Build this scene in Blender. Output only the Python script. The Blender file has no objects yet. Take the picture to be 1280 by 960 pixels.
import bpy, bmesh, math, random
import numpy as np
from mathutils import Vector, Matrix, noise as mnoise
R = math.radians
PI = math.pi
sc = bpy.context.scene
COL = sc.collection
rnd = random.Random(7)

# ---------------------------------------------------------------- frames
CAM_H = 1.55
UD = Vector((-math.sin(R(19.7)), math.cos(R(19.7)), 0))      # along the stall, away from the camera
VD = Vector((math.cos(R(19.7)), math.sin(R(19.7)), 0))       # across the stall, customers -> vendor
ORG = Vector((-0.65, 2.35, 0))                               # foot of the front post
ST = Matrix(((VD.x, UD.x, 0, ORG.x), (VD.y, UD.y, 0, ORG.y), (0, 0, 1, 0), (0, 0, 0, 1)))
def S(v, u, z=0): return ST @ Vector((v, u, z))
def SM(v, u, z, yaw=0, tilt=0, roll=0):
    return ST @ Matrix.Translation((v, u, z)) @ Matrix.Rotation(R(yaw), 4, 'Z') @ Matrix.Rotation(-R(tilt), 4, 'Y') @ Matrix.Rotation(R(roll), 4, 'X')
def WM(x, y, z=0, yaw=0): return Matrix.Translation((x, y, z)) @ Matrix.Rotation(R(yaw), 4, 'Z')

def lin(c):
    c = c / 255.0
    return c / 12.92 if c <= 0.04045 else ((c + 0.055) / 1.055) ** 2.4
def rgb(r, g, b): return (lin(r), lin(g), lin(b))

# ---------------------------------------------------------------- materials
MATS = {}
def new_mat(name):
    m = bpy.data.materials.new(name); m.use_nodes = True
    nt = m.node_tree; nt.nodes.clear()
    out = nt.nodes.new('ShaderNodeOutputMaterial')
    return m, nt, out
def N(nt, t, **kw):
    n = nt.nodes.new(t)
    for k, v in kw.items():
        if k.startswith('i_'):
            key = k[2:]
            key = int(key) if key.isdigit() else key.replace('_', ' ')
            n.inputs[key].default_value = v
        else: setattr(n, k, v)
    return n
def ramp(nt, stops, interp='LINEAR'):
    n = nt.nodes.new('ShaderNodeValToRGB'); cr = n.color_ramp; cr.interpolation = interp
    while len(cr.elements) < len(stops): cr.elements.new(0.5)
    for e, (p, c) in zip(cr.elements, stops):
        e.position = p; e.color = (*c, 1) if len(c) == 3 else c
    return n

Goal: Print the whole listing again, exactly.

Finished exercise:
Build this scene in Blender. Output only the Python script. The Blender file has no objects yet. Take the picture to be 1280 by 960 pixels.
import bpy, bmesh, math, random
import numpy as np
from mathutils import Vector, Matrix, noise as mnoise
R = math.radians
PI = math.pi
sc = bpy.context.scene
COL = sc.collection
rnd = random.Random(7)

# ---------------------------------------------------------------- frames
CAM_H = 1.55
UD = Vector((-math.sin(R(19.7)), math.cos(R(19.7)), 0))      # along the stall, away from the camera
VD = Vector((math.cos(R(19.7)), math.sin(R(19.7)), 0))       # across the stall, customers -> vendor
ORG = Vector((-0.65, 2.35, 0))                               # foot of the front post
ST = Matrix(((VD.x, UD.x, 0, ORG.x), (VD.y, UD.y, 0, ORG.y), (0, 0, 1, 0), (0, 0, 0, 1)))
def S(v, u, z=0): return ST @ Vector((v, u, z))
def SM(v, u, z, yaw=0, tilt=0, roll=0):
    return ST @ Matrix.Translation((v, u, z)) @ Matrix.Rotation(R(yaw), 4, 'Z') @ Matrix.Rotation(-R(tilt), 4, 'Y') @ Matrix.Rotation(R(roll), 4, 'X')
def WM(x, y, z=0, yaw=0): return Matrix.Translation((x, y, z)) @ Matrix.Rotation(R(yaw), 4, 'Z')

def lin(c):
    c = c / 255.0
    return c / 12.92 if c <= 0.04045 else ((c + 0.055) / 1.055) ** 2.4
def rgb(r, g, b): return (lin(r), lin(g), lin(b))

# ---------------------------------------------------------------- materials
MATS = {}
def new_mat(name):
    m = bpy.data.materials.new(name); m.use_nodes = True
    nt = m.node_tree; nt.nodes.clear()
    out = nt.nodes.new('ShaderNodeOutputMaterial')
    return m, nt, out
def N(nt, t, **kw):
    n = nt.nodes.new(t)
    for k, v in kw.items():
        if k.startswith('i_'):
            key = k[2:]
            key = int(key) if key.isdigit() else key.replace('_', ' ')
            n.inputs[key].default_value = v
        else: setattr(n, k, v)
    return n
def ramp(nt, stops, interp='LINEAR'):
    n = nt.nodes.new('ShaderNodeValToRGB'); cr = n.color_ramp; cr.interpolation = interp
    while len(cr.elements) < len(stops): cr.elements.new(0.5)
    for e, (p, c) in zip(cr.elements, stops):
        e.position = p; e.color = (*c, 1) if len(c) == 3 else c
    return n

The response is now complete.